Angesichts dieser Trends und Veränderungen spielten digitale Assets eine immer größere Rolle im globalen Finanzökosystem. "Doch wie so oft bei neuen Entwicklungen hinken die Regulatoren auch in diesem Bereich hinterher und können nicht mit dem Innovationstempo Schritt halten", so der Autor, der als Cyber-Sicherheitsexperte für den DACH-Raum bei One Span, einem US-Anbieter in diesem Bereich, tätig ist. Doch das ändere sich gerade: "Regulierungsbehörden weltweit haben die Dringlichkeit erkannt, kriminelle Transaktionen mit Kryptowährungen zu verhindern und Anleger zu schützen sowie ihre jeweiligen Länder als verlässliche Hubs für digitale Assets zu etablieren."
Verschiedene Gesetzgebungsvorhaben am Start
Im Zusammenhang mit der Blockchain-Strategie der Bundesregierung und dem Digital Finance Package der EU-Kommission gibt derzeit zwei zentrale Gesetzgebungsvorhaben. Das sind laut Bundesverband Alternative Investment (BAI) der gemeinsame Entwurf von Bundesfinanz- und Bundesjustizministerium zur Einführung von elektronischen Wertpapieren und sowie von der EU-Kommission vorgelegte Entwurf einer Verordnung zur Regulierung von Kryptomärkten (Markets in Crypto Assets, MiCA).

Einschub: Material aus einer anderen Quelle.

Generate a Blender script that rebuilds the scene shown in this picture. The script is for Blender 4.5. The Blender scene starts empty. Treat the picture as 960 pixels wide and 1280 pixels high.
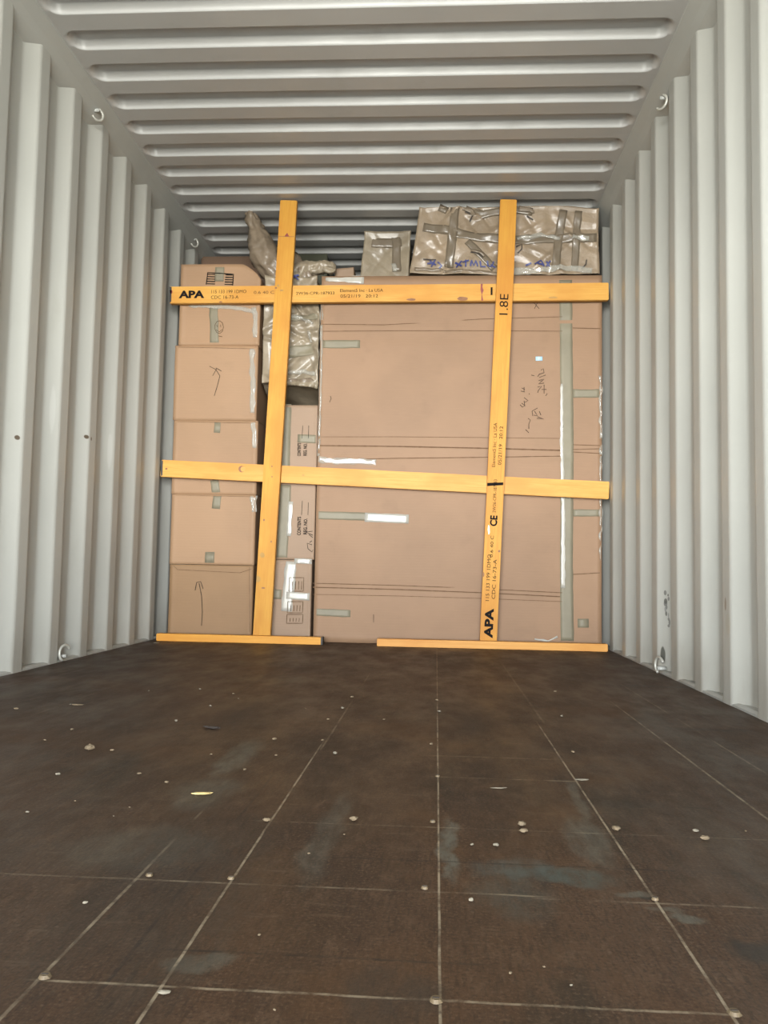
import bpy, bmesh, math, random
from mathutils import Vector, Matrix, noise
random.seed(7)
C = bpy.context.scene.collection
SC = bpy.context.scene

# ------------------------------------------------------------------ camera
F = 1044.8; YAW, PITCH, ROLL = .06337, .06882, .01853
CAM = Vector((1.468, 0, .3854))
fw = Vector((-math.sin(YAW)*math.cos(PITCH), math.cos(YAW)*math.cos(PITCH), math.sin(PITCH)))
r0 = Vector((math.cos(YAW), math.sin(YAW), 0)); u0 = r0.cross(fw)
rt = r0*math.cos(ROLL)+u0*math.sin(ROLL); up = u0*math.cos(ROLL)-r0*math.sin(ROLL)
cd = bpy.data.cameras.new('camera'); cam = bpy.data.objects.new('camera', cd); C.objects.link(cam)
cd.sensor_fit = 'HORIZONTAL'; cd.sensor_width = 36; cd.lens = F/960*36; cd.clip_start = .02
cam.matrix_world = Matrix(((rt.x, up.x, -fw.x, CAM.x), (rt.y, up.y, -fw.y, CAM.y), (rt.z, up.z, -fw.z, CAM.z), (0, 0, 0, 1)))
SC.camera = cam

# ------------------------------------------------------------------ light
SC.view_settings.view_transform = 'Standard'; SC.view_settings.look = 'None'
SC.view_settings.gamma = 1; SC.view_settings.use_curve_mapping = False
SC.view_settings.exposure = 0.0
W = bpy.data.worlds.new('sky'); SC.world = W; W.use_nodes = True
nt = W.node_tree; nt.nodes.clear()
tc = nt.nodes.new('ShaderNodeTexCoord'); sp = nt.nodes.new('ShaderNodeSeparateXYZ'); rp = nt.nodes.new('ShaderNodeValToRGB')
mr = nt.nodes.new('ShaderNodeMapRange'); mr.inputs[1].default_value = -1; mr.inputs[2].default_value = 1
bg = nt.nodes.new('ShaderNodeBackground'); ow = nt.nodes.new('ShaderNodeOutputWorld')
nt.links.new(tc.outputs['Generated'], sp.inputs[0]); nt.links.new(sp.outputs[2], mr.inputs[0]); nt.links.new(mr.outputs[0], rp.inputs[0])
nt.links.new(rp.outputs[0], bg.inputs[0]); nt.links.new(bg.outputs[0], ow.inputs[0])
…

Am 4. Juni 2021 ist das Gesetz zur Einführung von elektronischen Wertpapieren in Kraft getreten. Mit diesem Gesetz wurde durch Änderung des Kapitalanlagegesetzbuchs auch die Möglichkeit geschaffen, elektronische Anteilscheine an Investmentvermögen in der Rechtsform des Sondervermögens zu begeben, die in ein zentrales Register eingetragen werden. "Zur weiteren Förderung des Fondsstandortes Deutschland soll den Anbietern von Investmentfonds die Möglichkeit eröffnet werden, auch Kryptofondsanteile zu begeben", heißt es im akutellen Gesetzesentwurf der beiden Bundesministerien.
Effiziente Regulierung schafft Vertrauen
Von MiCA verspechen sich Experten große Vorteile für Europa:
Effiziente Regulierung schafft Vertrauen und ist ein wichtiger Schritt nach vorn, sobald es um die Akzeptanz und Verbreitung von Kryptowerten und -services geht. MiCA erleichtert die technologieneutrale Emission und den Handel von Kryptowerten, erweitert Finanzierungsquellen für Unternehmen auf Basis von Kryptowährungen und tokenisierter Vermögenswerte, wirkt Betrugsrisiken und illegalen Praktiken auf Kryptomärkten entgegen und macht den Weg frei für innovative Geschäftsideen", sagt zum Beispiel Sebastian Warnke von der Börse Stuttgart Digital Exchange in einem aktuellen Interview mit Springer Professional.
Laut einer Studie von One Span zufolge befürworten sechs von zehn befragten Führungskräften in Kreditinstituten weltweit die Initiativen der Regulierer, die einen Rechtsrahmen für Kryptowerte schaffen, da sie dadurch den Markt attraktiver machen. Der rasante Anstieg digitaler Vermögenswerte führe dazu, dass sich auch traditionelle Geldhäuser und andere Finanzdienstleister ihren Anteil an diesem Markt sichern wollen, schreibt Pollmüller. "Das versuchen sie, indem sie Produkte an die Börse bringen, deren Erträge an Kryptowährungen gekoppelt sind."
Komplexer Rechtsrahmen zu erwarten
Den Regulierungsbehörden sei daher die Dringlichkeit bewusst, einen fairen und dauerhaften Rechtsrahmen für digitale Vermögenswerte zu gestalten:
"Für das laufende und die kommenden Jahre ist zu erwarten, dass die Regulierung komplexer und strenger wird. Um sicherzustellen, dass dies auch tatsächlich zu Stabilität auf dem Kryptomarkt führt, Investoren schützt und Innovationen ermöglicht, sollten die Hauptakteure der Branche mit den Regulierungsbehörden zusammenarbeiten, anstatt sich einer externen Aufsicht zu widersetzen."